I was flabbergasted. I’d written both “literary” stories and “genre” stories in the past and this one, in my estimation, fit more into the former category; in the moment, it surprised the hell out of me that she felt the need to qualify a genre classification for a story like mine. This particular woman, who had written a very pop-lit mystery story a la Dean Koontz and who introduced me to the idea that books have trailers, may just be one of those people to whom everything has a genre.
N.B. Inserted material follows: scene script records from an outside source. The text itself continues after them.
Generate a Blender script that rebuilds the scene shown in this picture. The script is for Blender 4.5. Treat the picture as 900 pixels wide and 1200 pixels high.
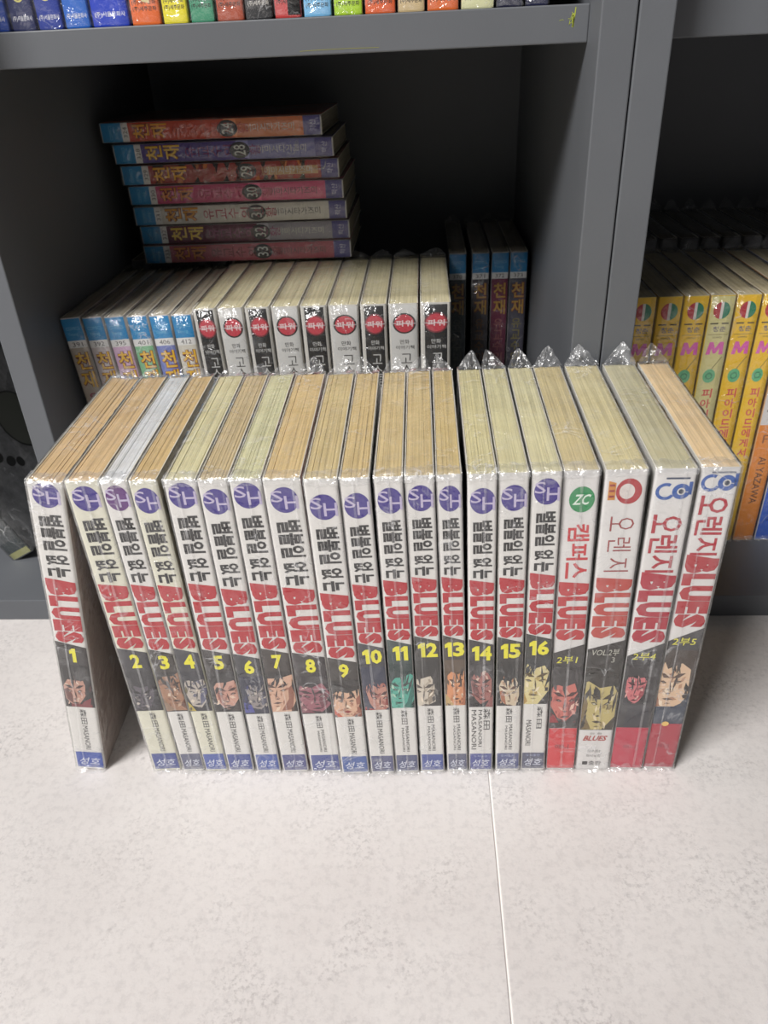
import bpy, bmesh, math, random
from mathutils import Vector, Matrix, noise

for o in list(bpy.data.objects):
    bpy.data.objects.remove(o)
S = bpy.context.scene
COL = S.collection

# ------------------------------------------------------------------ camera
# world: x along the bookcase front, y away from the viewer, z up, metres
cam_d = bpy.data.cameras.new('camera')
cam = bpy.data.objects.new('camera', cam_d)
COL.objects.link(cam)
R_ = Vector((0.99833, 0.04131, -0.04038)); U_ = Vector((0.01299, 0.52056, 0.85372)); F_ = Vector((-0.05629, 0.85282, -0.51916))
m = Matrix((R_, U_, -F_)).transposed().to_4x4()
m.translation = Vector((0, 0, 0.3255))
cam.matrix_world = m
cam_d.sensor_fit = 'HORIZONTAL'; cam_d.sensor_width = 36; cam_d.lens = 36
cam_d.clip_start = 0.01; cam_d.clip_end = 50
cam_d.dof.use_dof = True; cam_d.dof.focus_distance = 0.36; cam_d.dof.aperture_fstop = 24
S.camera = cam
# ------------------------------------------------------------------ light
S.view_settings.view_transform = 'Standard'; S.view_settings.look = 'None'
S.view_settings.exposure = 0.12; S.view_settings.gamma = 1.0
S.view_settings.use_curve_mapping = False
S.cycles.transparent_max_bounces = 48
S.cycles.max_bounces = 8
W = bpy.data.worlds.new('room_light'); S.world = W; W.use_nodes = True
bg = W.node_tree.nodes['Background']; bg.inputs[0].default_value = (1.0, 0.97, 0.95, 1); bg.inputs[1].default_value = 0.065
def area(name, loc, target, size, power, col):
    d = bpy.data.lights.new(name, 'AREA'); d.shape = 'RECTANGLE'; d.size = size[0]; d.size_y = size[1]
    d.energy = power; d.color = col
    o = bpy.data.objects.new(name, d); COL.objects.link(o); o.location = loc
    o.rotation_euler = (Vector(target) - Vector(loc)).to_track_quat('-Z', 'Y').to_euler()
    return o
area('ceiling_lamp_light', (-1.25, -1.0, 2.15), (0, 0.3, 0), (1.0, 0.8), 96, (1.0, 0.975, 0.95))

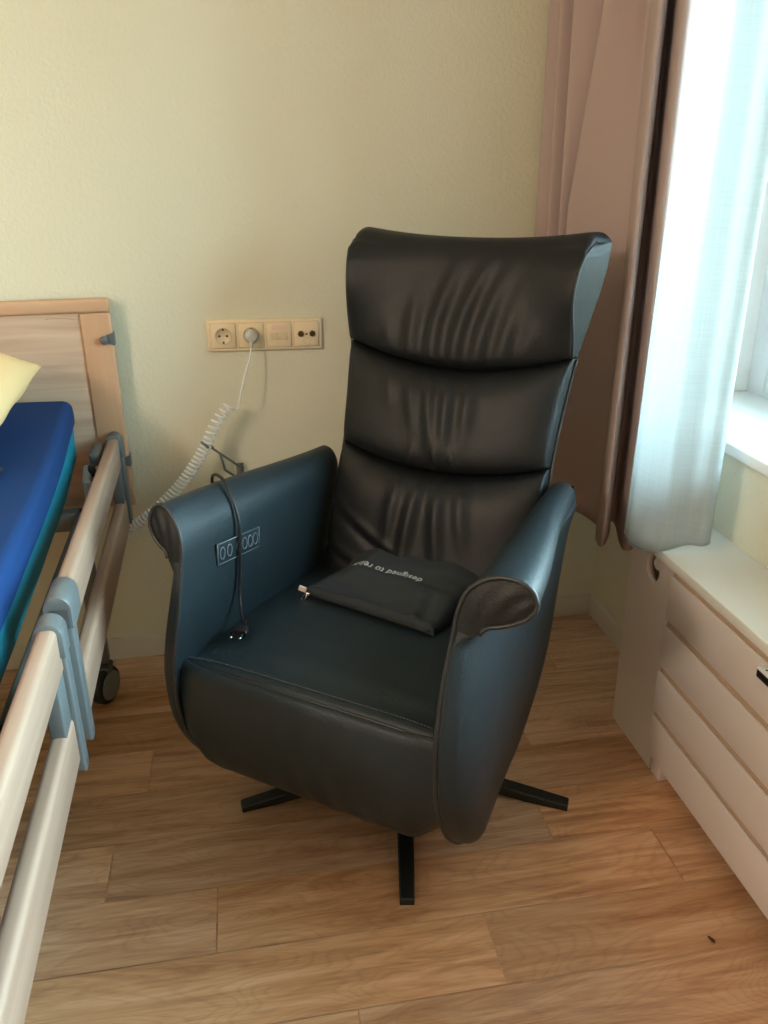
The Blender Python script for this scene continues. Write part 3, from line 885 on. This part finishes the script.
cum = [0]
for i in range(1, len(axis)): cum.append(cum[-1]+(axis[i]-axis[i-1]).length)
tot = cum[-1]
cp_ = []
turn = 0.0
for i, p in enumerate(axis):
    q = cum[i]/tot
    pitch = interp([0, 0.16, 0.30, 1.0], [0.0180, 0.0165, 0.0118, 0.0105], q)
    if i: turn += (cum[i]-cum[i-1])/pitch
    t = (axis[min(i+1, len(axis)-1)]-axis[max(i-1, 0)]).normalized()
    u = t.cross(Vector((0, 1, 0))).normalized(); w = t.cross(u)
    r = 0.0125
    cp_.append(p+(u*math.cos(2*PI*turn)+w*math.sin(2*PI*turn))*r)
MB().tube(cp_, 0.0031, 8).build('coil', M['coil'], spi)

# ------------------------------------------------------------------ cable hook on the wall
hk = thing('cable_hook', 'thin grey metal wall bracket holding up the spiral cable', 'bracket', (-1.064, 0, 0.55))
hrel = lambda p: Vector(p)-Vector((-1.064, 0, 0.55))
b = MB(); b.box(hrel((-1.064, -0.002, 0.548)), (0.020, 0.004, 0.055), 0.001); b.build('wall_plate', M['steel'], hk)
b = MB(); b.tube([hrel(p) for p in ((-1.061, -0.004, 0.566), (-1.061, -0.02, 0.568), (-1.146, -0.058, 0.652))], 0.0032, 8)
arm_ = b.build('bracket_arm', M['steel'], hk)
b = MB(); b.tube([hrel(p) for p in ((-1.112, -0.043, 0.618), (-1.104, -0.022, 0.565), (-1.070, -0.004, 0.530))], 0.0035, 8); b.build('strut', M['steel'], hk)
b = MB(); b.tube(spline([hrel(p) for p in ((-1.146, -0.058, 0.652), (-1.154, -0.066, 0.660), (-1.152, -0.088, 0.664), (-1.138, -0.092, 0.652))], 20), 0.0036, 8)
b.tube([hrel(p) for p in ((-1.138, -0.054, 0.647), (-1.128, -0.060, 0.640))], 0.0042, 8)
b.build('hook_tip', M['steel'], hk)

# ------------------------------------------------------------------ care bed
BO = (-1.36, -0.08, 0.0); BRZ = math.atan(0.029)
bed = thing('care_bed', 'adjustable care bed with beech headboard and pale wooden side rails', 'bed', BO, BRZ)
HX1 = 0.016; HX0 = -0.99
hb = MB().span((HX0+0.07, 0.038, 0.50), (HX1-0.070, 0.052, 0.998), 0.001)
head = hb.build('headboard', M['beech_panel'], bed)
MB().span((HX1-0.073, 0.033, 0.490), (HX1, 0.060, 0.996), 0.005, 3).build('headboard_post', M['beech_post'], head)
MB().span((HX0, 0.033, 0.490), (HX0+0.073, 0.060, 0.996), 0.005, 3).build('headboard_post', M['beech_post'], head)
MB().span((HX0, 0.031, 0.996), (HX1+0.001, 0.062, 1.030), 0.008, 4).build('headboard_top_rail', M['beech_top'], head)
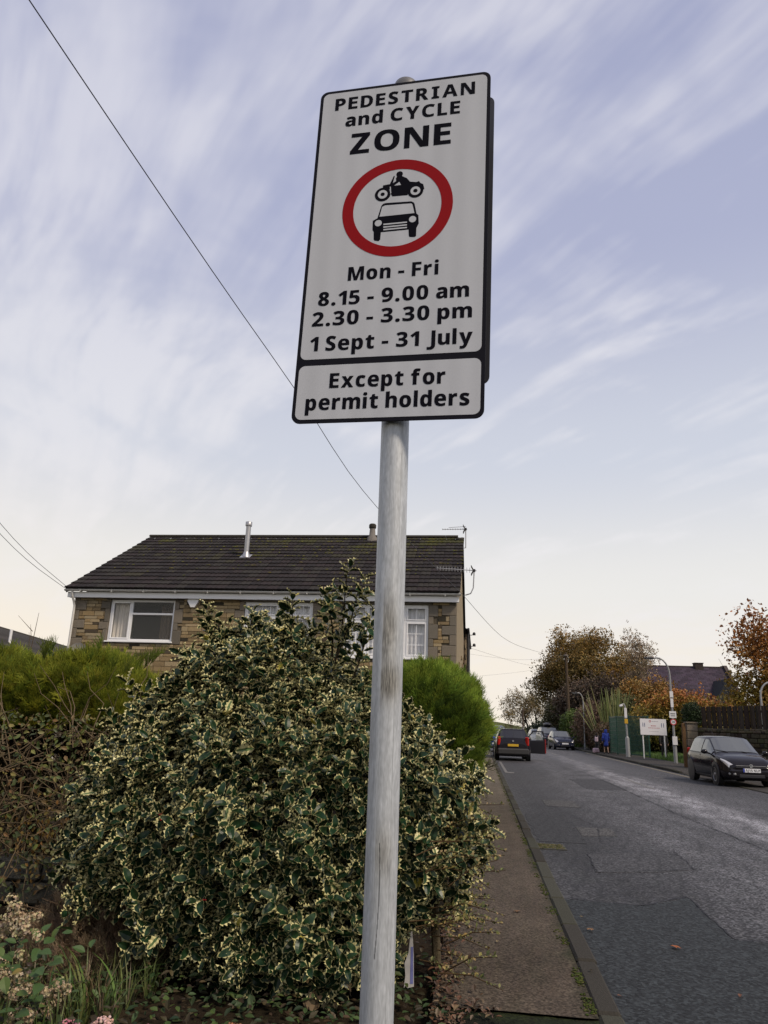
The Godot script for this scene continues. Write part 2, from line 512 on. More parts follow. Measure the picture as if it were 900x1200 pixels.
func ground() -> void:
	var f := FastNoiseLite.new(); f.seed = 2; f.frequency = 0.12
	var flat := func(_x: float, _z: float) -> float: return -0.03
	var tone := func(x: float, z: float) -> Color:
		var k := 0.8 + 0.4 * f.get_noise_2d(x * 0.3, z * 0.3)
		return Color(0.06 * k, 0.075 * k, 0.03 * k)
	struct("ground", sheet(-1600, 1600, 60, -1800, 40, 40, flat, tone), MAT.soil)
	# garden earth on the left
	var gt := func(x: float, z: float) -> Color:
		var k := 0.7 + 0.6 * f.get_noise_2d(x * 9, z * 9)
		return Color(0.045, 0.034, 0.022) * k
	var gh := func(x: float, z: float) -> float: return 0.06 + 0.05 * f.get_noise_2d(x * 6, z * 6) - 0.03
	struct("garden_soil", sheet(-14, -0.25, 0.5, -21, 100, 120, gh, gt), MAT.soil)
	# lawn behind the railings on the right
	var lt := func(x: float, z: float) -> Color:
		var k := 0.85 + 0.5 * f.get_noise_2d(x * 4, z * 4)
		return Color(0.07 * k, 0.115 * k, 0.025 * k)
	var lh := func(x: float, z: float) -> float: return 0.08 + 0.04 * (x - 10.0) * 0.5 + 0.03 * f.get_noise_2d(x, z)
	struct("lawn", sheet(10.3, 40, -38.5, -92, 60, 80, lh, lt), MAT.soil)
	var blade := grass_mesh(5, 0.16, 0.012)
	var xs := []; var cs := []
	var r := rng(77)
	for i in 9000:
		var x := r.randf_range(10.4, 18.0); var z := r.randf_range(-39, -75)
		xs.append(Transform3D(Basis(Vector3.UP, r.randf() * TAU).scaled(Vector3.ONE * r.randf_range(0.7, 1.6)), V(x, lh.call(x, z), z)))
		cs.append(jit(r, Color(0.085, 0.15, 0.03), 0.35))
	tag(scatter("lawn_grass", blade, MAT.leafy, xs, cs, self), "bright green lawn grass behind the pavement by the banner", "grass")
	# the far hill
	var hh := func(x: float, z: float) -> float:
		var e := exp(-pow((z + 350.0) / 70.0, 2.0)) * (1.2 + 4.6 / (1.0 + exp((x - 16.0) / 7.0))) * (1.0 + 0.05 * f.get_noise_2d(x * 0.3, z * 0.3))
		return e - 0.4
	var ht := func(x: float, z: float) -> Color:
		var k := 0.85 + 0.4 * f.get_noise_2d(x * 0.5, z * 0.2)
		return Color(0.11 * k, 0.125 * k, 0.045 * k)
	struct("hill", sheet(-130, 150, -200, -560, 90, 60, hh, ht), MAT.soil)

func grass_mesh(blades: int, h: float, w: float) -> ArrayMesh:
	var b := MB.new(); var r := rng(5)
	for i in blades:
		var a := r.randf() * TAU
		var d := V(cos(a), 0, sin(a)); var s := V(-sin(a), 0, cos(a)) * w * 0.5
		var o := d * r.randf() * w * 3.0
		var hh := h * r.randf_range(0.6, 1.1); var lean := r.randf_range(0.2, 0.7) * hh
		var p1 := o + d * lean * 0.35 + Vector3.UP * hh * 0.6; var p2 := o + d * lean + Vector3.UP * hh
		b.quad(o - s, o + s, p1 + s * 0.8, p1 - s * 0.8)
		b.tri(p1 - s * 0.8, p1 + s * 0.8, p2)
	return b.mesh()

func road_tone(f: FastNoiseLite, x: float, z: float) -> Color:
	var n := f.get_noise_2d(x * 0.7, z * 0.16)
	var m := f.get_noise_2d(x * 3.0 + 40, z * 1.1)
	var q := f.get_noise_2d(x * 9.0, z * 5.0 + 90)
	var k := 0.098 + 0.026 * n + 0.022 * m + 0.014 * q
	k += 0.34 * exp(-pow((x - 4.75 - 0.3 * n) / 0.7, 2.0)) * clampf(0.75 + 0.9 * m, 0.1, 1.3) * smoothstep(-70.0, -18.0, z)  # pale worn track, with the low sun's sheen on the asphalt painted in
	k += 0.06 * exp(-pow((x - 2.9) / 0.8, 2.0)) * clampf(0.6 + m, 0.0, 1.0)
	k += 0.03 * exp(-pow((x - 6.2) / 0.5, 2.0))
	k -= 0.034 * exp(-pow((x - 1.3) / 0.55, 2.0)) * smoothstep(-30.0, -14.0, z)
	k -= 0.018 * exp(-pow((x - 3.9) / 0.25, 2.0))
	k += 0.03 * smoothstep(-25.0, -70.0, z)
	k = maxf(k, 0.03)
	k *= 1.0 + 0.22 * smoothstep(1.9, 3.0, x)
	return Color(k * 0.98, k * 0.985, k * 1.07)

func road() -> void:
	var f := FastNoiseLite.new(); f.seed = 61; f.frequency = 0.6; f.fractal_octaves = 4
	var flat := func(_x: float, _z: float) -> float: return 0.0
	var tone := func(x: float, z: float) -> Color: return road_tone(f, x, z)
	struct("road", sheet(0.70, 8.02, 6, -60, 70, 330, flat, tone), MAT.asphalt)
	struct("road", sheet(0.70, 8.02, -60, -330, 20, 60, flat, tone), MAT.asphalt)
	# repairs in the surface: each a sheet of its own
	var patch := func(pts: Array, y: float, c: Color, nm: String) -> void:
		var b := MB.new(); b.col = c
		var p := pl(pts, 1.0)
		var e := PackedVector2Array()   # ragged edges
		for i in p.size():
			var a := p[i]; var d := p[(i + 1) % p.size()]
			var n := maxi(1, int(a.distance_to(d) / 0.11))
			for k in n: e.push_back(a.lerp(d, float(k) / n) + Vector2(f.get_noise_2d(a.x * 9 + k * 3.7, a.y * 9), f.get_noise_2d(k * 3.1, a.y * 7 + 40)) * 0.05)
		p = e
		b.prism(p, -0.02, y, Transform3D(Basis(Vector3(1, 0, 0), -PI / 2), Vector3.ZERO))
		struct(nm, b, MAT.asphalt)
	# x, -z
	patch.call([0.69, 7.72, 1.45, 7.62, 1.98, 8.15, 1.93, 6.62, 2.3, 6.58, 3.4, 6.4, 3.6, 2.0, 0.69, 2.0], 0.005, Color(0.038, 0.044, 0.050), "road_patch")
	patch.call([1.36, 10.52, 2.0, 10.8, 2.57, 11.1, 2.48, 9.75, 1.9, 9.4, 1.30, 9.22], 0.004, Color(0.10, 0.10, 0.106), "road_patch")
	patch.call([1.38, 18.0, 2.08, 17.9, 2.05, 16.5, 1.36, 16.6], 0.004, Color(0.125, 0.12, 0.115), "road_patch")
	patch.call([1.55, 13.2, 2.1, 13.3, 2.05, 12.4, 1.5, 12.2], 0.004, Color(0.13, 0.128, 0.125), "road_patch")
	patch.call([0.82, 14.8, 1.5, 14.9, 1.48, 11.4, 0.82, 11.4], 0.004, Color(0.058, 0.058, 0.062), "road_patch")
	patch.call([2.9, 26.0, 4.0, 26.4, 4.0, 22.0, 2.9, 21.8], 0.004, Color(0.09, 0.09, 0.095), "road_patch")
	# tar seams and cracks round the repairs
	var r := rng(303)
	var crack := func(pts: Array, wid: float, nm: String) -> void:
		var b := MB.new(); b.col = Color(0.014, 0.014, 0.016)
		var prev := []
		for i in range(0, pts.size() - 2, 2):
			var a := V(pts[i], 0.0088, -pts[i + 1]); var e := V(pts[i + 2], 0.0088, -pts[i + 3])
			var n := maxi(2, int(a.distance_to(e) / 0.09)); var sd := (e - a).cross(Vector3.UP).normalized()
			for k in n + 1:
				var p := a.lerp(e, float(k) / n) + sd * f.get_noise_2d(k * 4.3 + i * 7, a.x * 20) * 0.05; var w := wid * r.randf_range(0.35, 1.0)
				var q := [p - sd * w, p + sd * w]
				if prev.size(): b.quad(prev[0], prev[1], q[1], q[0])
				prev = q
		struct(nm, b, MAT.plain)
	crack.call([0.82, 7.74, 1.45, 7.64, 1.98, 8.17], 0.012, "road_seam")
	crack.call([1.98, 8.15, 1.94, 6.64, 2.9, 6.5], 0.010, "road_seam")
	crack.call([1.36, 10.52, 2.57, 11.1, 2.48, 9.75, 1.30, 9.22, 1.36, 10.5], 0.008, "road_seam")
	crack.call([2.6, 9.9, 3.1, 8.2, 3.0, 7.2, 3.4, 6.0], 0.006, "road_crack")
	crack.call([3.9, 34.0, 3.95, 24.0, 3.85, 16.0, 4.0, 9.0, 3.9, 4.0], 0.012, "road_seam")
	crack.call([1.5, 16.6, 1.9, 13.4, 1.7, 11.6], 0.007, "road_crack")
	# painted lines
	var line := func(x0: float, x1: float, z0: float, z1: float, m: Material, nm: String) -> void:
		var b := MB.new()
		var k := maxi(1, int(absf(z1 - z0) / 0.6))
		for i in k:
			var a := lerpf(z0, z1, float(i) / k); var d := lerpf(z0, z1, float(i + 1) / k)
			b.quad(V(x0, 0.008, a), V(x1, 0.008, a), V(x1, 0.008, d), V(x0, 0.008, d))
		struct(nm, b, m)
	line.call(0.90, 1.0, -28.0, -37.0, MAT.paint, "bay_line")
	line.call(1.0, 1.22, -27.9, -28.5, MAT.paint, "bay_line")
	for k in 4:
		line.call(4.84, 4.95, -23.0 - 9.0 * k, -27.6 - 9.0 * k, MAT.paint, "centre_line")
	line.call(7.62, 7.72, -30.0, -58.0, MAT.cream_paint, "edge_line")
	line.call(6.2, 7.3, -28.9, -29.15, MAT.paint, "bay_line")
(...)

It’s not like she didn’t have a point – insofar as I understand what the term psycho-drama means, the story I submitted that day (and the story of mine you’ll be reading in Transcendent, since you’re going to be a terrific reader and buy the book) was indeed a psycho-drama.
I think the first thing I learned from the incident was that literary/artistic taxonomy can touch most anything. You may think that your story defies classification, but the reality is that you’re either not trying hard enough or you haven’t found someone dedicated enough to the practice of categorizing who’ll do it for you. To be clear, I don’t see it as a bad thing, but rather just a thing that exists and ought to be recognized.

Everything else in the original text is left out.